• What to work on
Write out exactly the lines from the line with "c0 = bm.verts.new(P(cx, cy)" through the line with "for k in range(len(pts)): n", including both, and nothing more.

start Dataset content

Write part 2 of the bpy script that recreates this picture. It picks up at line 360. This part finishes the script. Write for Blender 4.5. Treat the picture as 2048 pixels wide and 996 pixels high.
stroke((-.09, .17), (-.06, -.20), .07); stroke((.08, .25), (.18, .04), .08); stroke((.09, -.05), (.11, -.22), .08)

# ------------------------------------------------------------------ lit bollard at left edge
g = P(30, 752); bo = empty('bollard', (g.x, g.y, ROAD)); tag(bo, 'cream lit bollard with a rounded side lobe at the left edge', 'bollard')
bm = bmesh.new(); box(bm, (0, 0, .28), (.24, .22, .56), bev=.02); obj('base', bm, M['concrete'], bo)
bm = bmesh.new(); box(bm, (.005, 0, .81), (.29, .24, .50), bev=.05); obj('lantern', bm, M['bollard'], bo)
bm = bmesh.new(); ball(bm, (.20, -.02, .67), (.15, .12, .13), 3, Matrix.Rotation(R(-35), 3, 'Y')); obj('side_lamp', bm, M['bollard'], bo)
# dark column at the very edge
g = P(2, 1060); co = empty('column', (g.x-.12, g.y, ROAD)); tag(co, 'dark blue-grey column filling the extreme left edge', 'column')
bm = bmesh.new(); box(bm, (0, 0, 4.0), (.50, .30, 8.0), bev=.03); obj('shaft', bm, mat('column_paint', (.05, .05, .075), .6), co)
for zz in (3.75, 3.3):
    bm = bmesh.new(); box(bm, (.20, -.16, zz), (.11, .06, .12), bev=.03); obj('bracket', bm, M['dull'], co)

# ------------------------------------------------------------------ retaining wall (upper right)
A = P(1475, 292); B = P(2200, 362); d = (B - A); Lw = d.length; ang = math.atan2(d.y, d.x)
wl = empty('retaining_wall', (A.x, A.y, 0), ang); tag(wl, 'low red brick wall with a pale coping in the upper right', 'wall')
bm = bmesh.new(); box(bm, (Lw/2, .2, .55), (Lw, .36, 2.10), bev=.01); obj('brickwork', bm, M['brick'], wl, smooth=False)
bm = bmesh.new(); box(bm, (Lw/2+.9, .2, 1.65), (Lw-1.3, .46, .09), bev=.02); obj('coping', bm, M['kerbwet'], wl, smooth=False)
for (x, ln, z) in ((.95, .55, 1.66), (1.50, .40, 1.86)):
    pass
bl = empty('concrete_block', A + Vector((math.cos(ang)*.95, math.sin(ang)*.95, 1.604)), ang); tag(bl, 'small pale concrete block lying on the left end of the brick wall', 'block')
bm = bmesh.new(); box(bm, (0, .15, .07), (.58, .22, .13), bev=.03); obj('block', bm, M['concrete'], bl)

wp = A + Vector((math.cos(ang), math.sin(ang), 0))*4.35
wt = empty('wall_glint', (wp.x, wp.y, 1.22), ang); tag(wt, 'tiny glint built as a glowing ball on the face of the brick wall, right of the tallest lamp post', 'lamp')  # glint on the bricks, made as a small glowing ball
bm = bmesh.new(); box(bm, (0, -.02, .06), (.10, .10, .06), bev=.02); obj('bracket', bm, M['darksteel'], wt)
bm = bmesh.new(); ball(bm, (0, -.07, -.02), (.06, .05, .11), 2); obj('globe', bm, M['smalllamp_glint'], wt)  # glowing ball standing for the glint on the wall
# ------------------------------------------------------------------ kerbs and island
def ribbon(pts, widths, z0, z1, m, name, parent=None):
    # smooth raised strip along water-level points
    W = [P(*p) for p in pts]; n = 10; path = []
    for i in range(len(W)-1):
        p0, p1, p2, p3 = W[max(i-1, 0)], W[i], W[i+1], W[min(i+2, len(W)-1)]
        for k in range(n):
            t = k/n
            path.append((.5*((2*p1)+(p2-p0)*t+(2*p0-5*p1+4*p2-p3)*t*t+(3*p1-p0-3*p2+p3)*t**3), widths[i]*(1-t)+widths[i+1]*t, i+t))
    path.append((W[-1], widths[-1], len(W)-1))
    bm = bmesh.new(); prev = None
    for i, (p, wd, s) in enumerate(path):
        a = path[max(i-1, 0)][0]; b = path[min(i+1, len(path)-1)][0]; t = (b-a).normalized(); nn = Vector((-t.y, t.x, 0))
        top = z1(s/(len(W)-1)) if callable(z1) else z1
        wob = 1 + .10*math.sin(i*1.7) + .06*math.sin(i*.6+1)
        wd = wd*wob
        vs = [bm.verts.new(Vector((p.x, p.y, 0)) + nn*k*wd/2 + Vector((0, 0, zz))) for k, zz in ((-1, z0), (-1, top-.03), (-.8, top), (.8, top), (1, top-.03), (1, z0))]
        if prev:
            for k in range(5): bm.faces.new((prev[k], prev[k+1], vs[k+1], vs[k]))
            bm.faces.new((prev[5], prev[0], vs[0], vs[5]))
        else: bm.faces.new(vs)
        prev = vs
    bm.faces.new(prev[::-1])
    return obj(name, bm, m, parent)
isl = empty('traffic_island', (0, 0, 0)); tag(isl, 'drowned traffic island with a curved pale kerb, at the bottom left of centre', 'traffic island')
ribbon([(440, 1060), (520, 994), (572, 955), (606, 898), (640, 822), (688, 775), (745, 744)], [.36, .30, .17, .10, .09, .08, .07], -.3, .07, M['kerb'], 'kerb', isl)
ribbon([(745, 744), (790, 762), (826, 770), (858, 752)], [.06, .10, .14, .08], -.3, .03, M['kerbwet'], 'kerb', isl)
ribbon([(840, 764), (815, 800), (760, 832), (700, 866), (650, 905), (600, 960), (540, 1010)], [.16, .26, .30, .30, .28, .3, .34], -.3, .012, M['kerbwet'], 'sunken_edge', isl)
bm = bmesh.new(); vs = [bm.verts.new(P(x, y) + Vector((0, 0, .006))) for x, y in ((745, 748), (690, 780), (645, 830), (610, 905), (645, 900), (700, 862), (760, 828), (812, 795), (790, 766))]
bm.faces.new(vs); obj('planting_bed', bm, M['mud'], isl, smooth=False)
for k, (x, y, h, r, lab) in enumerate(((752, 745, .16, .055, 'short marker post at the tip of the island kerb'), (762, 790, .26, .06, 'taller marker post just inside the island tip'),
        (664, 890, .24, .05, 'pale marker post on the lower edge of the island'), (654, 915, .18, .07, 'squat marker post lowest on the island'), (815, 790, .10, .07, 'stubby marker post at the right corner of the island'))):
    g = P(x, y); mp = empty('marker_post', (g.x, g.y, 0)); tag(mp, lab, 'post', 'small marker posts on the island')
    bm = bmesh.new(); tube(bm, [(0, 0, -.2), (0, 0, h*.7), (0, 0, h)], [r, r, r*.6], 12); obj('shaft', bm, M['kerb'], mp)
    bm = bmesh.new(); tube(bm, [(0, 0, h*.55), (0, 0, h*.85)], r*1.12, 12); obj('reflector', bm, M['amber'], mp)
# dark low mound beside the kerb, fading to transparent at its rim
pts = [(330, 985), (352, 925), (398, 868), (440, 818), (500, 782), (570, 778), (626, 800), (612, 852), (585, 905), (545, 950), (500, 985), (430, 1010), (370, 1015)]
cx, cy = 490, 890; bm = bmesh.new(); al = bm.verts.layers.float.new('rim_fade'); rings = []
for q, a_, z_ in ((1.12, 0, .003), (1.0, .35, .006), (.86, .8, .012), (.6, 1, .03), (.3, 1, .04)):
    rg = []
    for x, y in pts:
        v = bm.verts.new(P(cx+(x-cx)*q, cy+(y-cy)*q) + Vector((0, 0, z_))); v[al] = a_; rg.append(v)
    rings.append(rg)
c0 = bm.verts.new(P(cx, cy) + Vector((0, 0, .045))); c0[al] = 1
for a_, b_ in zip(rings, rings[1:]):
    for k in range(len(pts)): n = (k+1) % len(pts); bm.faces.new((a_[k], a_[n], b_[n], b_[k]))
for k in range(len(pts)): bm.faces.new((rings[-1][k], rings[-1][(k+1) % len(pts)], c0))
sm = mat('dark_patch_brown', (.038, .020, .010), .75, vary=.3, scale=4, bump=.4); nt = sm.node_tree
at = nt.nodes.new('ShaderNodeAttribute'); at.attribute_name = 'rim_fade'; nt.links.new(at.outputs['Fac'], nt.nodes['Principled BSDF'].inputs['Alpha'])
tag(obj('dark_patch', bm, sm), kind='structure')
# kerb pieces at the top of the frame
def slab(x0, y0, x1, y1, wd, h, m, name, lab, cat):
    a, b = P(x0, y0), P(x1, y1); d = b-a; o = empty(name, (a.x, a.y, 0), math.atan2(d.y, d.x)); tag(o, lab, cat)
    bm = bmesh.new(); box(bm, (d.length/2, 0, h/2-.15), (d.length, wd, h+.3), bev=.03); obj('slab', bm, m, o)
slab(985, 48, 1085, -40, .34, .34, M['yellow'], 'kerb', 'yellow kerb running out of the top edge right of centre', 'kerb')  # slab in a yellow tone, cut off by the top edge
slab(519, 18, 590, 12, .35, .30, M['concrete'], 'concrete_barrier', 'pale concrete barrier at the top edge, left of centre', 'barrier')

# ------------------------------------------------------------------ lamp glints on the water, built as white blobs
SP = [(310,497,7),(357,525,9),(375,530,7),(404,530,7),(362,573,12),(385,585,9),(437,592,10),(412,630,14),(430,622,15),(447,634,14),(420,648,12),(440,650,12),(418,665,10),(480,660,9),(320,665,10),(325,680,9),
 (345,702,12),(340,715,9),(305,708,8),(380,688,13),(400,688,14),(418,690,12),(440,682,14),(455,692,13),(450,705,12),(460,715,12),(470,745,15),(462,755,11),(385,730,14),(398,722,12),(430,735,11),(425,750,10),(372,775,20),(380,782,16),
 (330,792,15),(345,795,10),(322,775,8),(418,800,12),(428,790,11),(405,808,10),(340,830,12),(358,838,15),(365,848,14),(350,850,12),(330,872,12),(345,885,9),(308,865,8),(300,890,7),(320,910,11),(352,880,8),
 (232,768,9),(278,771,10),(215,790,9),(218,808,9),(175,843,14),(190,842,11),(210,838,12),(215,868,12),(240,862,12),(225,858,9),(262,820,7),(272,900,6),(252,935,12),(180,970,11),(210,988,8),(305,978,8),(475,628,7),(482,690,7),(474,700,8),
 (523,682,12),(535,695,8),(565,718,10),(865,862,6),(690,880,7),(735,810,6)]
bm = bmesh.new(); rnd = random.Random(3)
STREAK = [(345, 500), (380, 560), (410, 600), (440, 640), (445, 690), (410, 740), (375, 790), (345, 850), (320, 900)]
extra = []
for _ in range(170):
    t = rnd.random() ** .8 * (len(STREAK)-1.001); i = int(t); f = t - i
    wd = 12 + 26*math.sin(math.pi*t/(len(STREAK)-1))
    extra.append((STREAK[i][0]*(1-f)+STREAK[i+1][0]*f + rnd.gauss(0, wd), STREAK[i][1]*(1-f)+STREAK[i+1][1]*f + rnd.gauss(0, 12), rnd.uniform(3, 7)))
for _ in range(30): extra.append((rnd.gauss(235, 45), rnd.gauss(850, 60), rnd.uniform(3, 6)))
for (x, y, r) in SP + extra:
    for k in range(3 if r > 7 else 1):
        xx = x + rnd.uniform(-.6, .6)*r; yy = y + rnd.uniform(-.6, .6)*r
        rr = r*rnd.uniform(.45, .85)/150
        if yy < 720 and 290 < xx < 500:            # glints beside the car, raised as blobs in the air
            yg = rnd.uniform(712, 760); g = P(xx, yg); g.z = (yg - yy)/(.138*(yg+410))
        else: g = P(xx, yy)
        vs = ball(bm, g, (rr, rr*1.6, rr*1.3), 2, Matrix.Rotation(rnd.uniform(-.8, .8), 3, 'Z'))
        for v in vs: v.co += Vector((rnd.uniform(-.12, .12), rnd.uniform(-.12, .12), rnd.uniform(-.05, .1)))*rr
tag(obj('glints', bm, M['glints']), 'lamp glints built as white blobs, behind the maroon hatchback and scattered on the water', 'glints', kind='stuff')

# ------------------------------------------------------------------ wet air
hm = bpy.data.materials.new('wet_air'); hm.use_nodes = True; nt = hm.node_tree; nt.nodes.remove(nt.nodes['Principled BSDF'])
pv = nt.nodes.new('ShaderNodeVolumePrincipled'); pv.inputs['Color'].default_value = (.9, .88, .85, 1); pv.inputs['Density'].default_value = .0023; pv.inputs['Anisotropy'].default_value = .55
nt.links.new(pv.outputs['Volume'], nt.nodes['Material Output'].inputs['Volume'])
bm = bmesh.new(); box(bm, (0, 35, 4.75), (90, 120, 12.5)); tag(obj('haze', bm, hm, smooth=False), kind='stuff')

end Dataset content

• Response
c0 = bm.verts.new(P(cx, cy) + Vector((0, 0, .045))); c0[al] = 1
for a_, b_ in zip(rings, rings[1:]):
    for k in range(len(pts)): n = (k+1) % len(pts); bm.faces.new((a_[k], a_[n], b_[n], b_[k]))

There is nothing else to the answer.